Characteristics Of Aliphatic Compounds

  • In aliphatic compounds the carbon compounds are linked to each other in a straight chain manner.
  • These compounds do not follow Huckel’s rule.
  • These compounds burn with a non sooty flame.
  • Aliphatic compounds react more freely and easily.
  • The majority of aliphatic compounds are not conjugated.
  • Aliphatic compounds can be linear as well as cyclic.
  • Aliphatic compounds can be saturated as well as unsaturated.
  • Carbon to hydrogen ratio is more in aliphatic compounds.
  • Aliphatic compounds are usually odorless or sometimes there can a slight odor.

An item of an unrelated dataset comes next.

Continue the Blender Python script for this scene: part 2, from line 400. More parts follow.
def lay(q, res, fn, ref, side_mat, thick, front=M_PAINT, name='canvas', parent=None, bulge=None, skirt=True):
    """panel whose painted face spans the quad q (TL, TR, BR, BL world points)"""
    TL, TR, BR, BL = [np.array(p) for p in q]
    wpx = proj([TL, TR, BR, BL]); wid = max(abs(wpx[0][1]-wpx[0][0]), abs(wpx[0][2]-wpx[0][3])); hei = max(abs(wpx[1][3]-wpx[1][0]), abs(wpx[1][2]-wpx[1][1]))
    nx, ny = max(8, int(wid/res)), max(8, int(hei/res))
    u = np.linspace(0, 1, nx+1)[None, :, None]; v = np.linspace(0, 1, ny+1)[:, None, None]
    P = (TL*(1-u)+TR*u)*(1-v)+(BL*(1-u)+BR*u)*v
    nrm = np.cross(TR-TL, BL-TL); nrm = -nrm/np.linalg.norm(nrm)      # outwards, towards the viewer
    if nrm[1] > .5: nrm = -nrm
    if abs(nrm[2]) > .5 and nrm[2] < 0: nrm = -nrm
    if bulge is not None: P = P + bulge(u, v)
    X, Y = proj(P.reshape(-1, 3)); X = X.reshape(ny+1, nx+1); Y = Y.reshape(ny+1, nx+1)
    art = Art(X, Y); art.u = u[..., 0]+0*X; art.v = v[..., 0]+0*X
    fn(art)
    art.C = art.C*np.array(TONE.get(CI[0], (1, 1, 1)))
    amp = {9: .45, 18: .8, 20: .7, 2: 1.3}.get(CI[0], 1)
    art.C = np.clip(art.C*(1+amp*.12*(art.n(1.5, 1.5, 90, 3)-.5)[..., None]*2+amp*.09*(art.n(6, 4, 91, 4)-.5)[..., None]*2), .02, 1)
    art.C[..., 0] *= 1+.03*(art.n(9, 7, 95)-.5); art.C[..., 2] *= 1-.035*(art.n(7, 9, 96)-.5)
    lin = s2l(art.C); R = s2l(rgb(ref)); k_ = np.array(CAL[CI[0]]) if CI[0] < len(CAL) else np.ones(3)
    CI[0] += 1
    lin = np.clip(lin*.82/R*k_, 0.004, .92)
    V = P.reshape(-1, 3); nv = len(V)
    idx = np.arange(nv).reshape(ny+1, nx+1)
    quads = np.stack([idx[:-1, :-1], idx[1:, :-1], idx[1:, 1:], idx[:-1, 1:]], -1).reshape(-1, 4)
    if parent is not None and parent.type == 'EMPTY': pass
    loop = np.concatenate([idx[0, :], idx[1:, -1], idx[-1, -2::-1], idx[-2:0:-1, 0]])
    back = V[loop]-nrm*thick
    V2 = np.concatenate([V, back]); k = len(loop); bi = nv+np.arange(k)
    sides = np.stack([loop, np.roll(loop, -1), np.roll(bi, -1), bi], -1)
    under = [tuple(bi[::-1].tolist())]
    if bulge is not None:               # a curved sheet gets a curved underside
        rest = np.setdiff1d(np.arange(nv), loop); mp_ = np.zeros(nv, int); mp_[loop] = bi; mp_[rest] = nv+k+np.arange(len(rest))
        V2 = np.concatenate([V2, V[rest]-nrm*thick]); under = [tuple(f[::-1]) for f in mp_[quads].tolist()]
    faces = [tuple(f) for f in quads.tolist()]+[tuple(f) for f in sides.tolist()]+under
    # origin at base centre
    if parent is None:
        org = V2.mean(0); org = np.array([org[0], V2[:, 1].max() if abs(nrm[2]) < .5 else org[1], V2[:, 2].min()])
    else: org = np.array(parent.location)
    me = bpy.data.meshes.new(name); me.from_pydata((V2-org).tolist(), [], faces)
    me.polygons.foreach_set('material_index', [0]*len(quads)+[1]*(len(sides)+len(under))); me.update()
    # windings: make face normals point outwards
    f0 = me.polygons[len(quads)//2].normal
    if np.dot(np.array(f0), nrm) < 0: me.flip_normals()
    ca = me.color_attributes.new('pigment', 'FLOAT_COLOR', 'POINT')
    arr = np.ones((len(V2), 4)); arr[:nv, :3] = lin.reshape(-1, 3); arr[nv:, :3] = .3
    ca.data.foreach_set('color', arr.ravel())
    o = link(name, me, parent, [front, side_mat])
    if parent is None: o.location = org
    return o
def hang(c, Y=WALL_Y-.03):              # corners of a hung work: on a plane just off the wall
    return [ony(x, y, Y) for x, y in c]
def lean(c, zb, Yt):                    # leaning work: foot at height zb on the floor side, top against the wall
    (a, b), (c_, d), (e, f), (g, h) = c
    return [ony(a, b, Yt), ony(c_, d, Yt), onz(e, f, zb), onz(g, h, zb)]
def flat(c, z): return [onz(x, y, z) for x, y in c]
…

Also Read: Difference Between Saturated And Unsaturated Hydrocarbon

Difference Between Aromatic And Aliphatic Compounds

BASIS OF COMPARISON AROMATIC COMPOUNDS ALIPHATIC COMPOUNDS
Description In aromatic compounds, the carbon compounds are linked to each other in a ring structure manner with conjugated pi electrons.   In aliphatic compounds the carbon compounds are linked to each other in a straight chain manner.  
Huckel’s Rule These compounds follow Huckel’s rule.   These compounds do not follow Huckel’s rule.  
Burning Flame These compounds burn with a sooty flame.   These compounds burn with a non sooty flame.  
Reactivity Profile Aromatic compounds require special conditions to react.   Aliphatic compounds react more freely and easily.  
Conjugation In Aromatic compounds, the benzene ring is conjugated due to the presence of alternating double bonds.   The majority of aliphatic compounds are not conjugated.  
Cyclic Aromatic compounds are always cyclic as they contain the benzene ring as part of its structure.   Aliphatic compounds can be linear as well as cyclic.  
Saturation Aromatic compounds are always unsaturated.   Aliphatic compounds can be saturated as well as unsaturated.  
Carbon To  Hydrogen Ratio Carbon to hydrogen ratio is less in aromatic compounds.   Carbon to hydrogen ratio is more in aliphatic compounds.  
Odor Aromatic compounds produce a sweet pleasant odor.   Aliphatic compounds are usually odorless or sometimes there can a slight odor.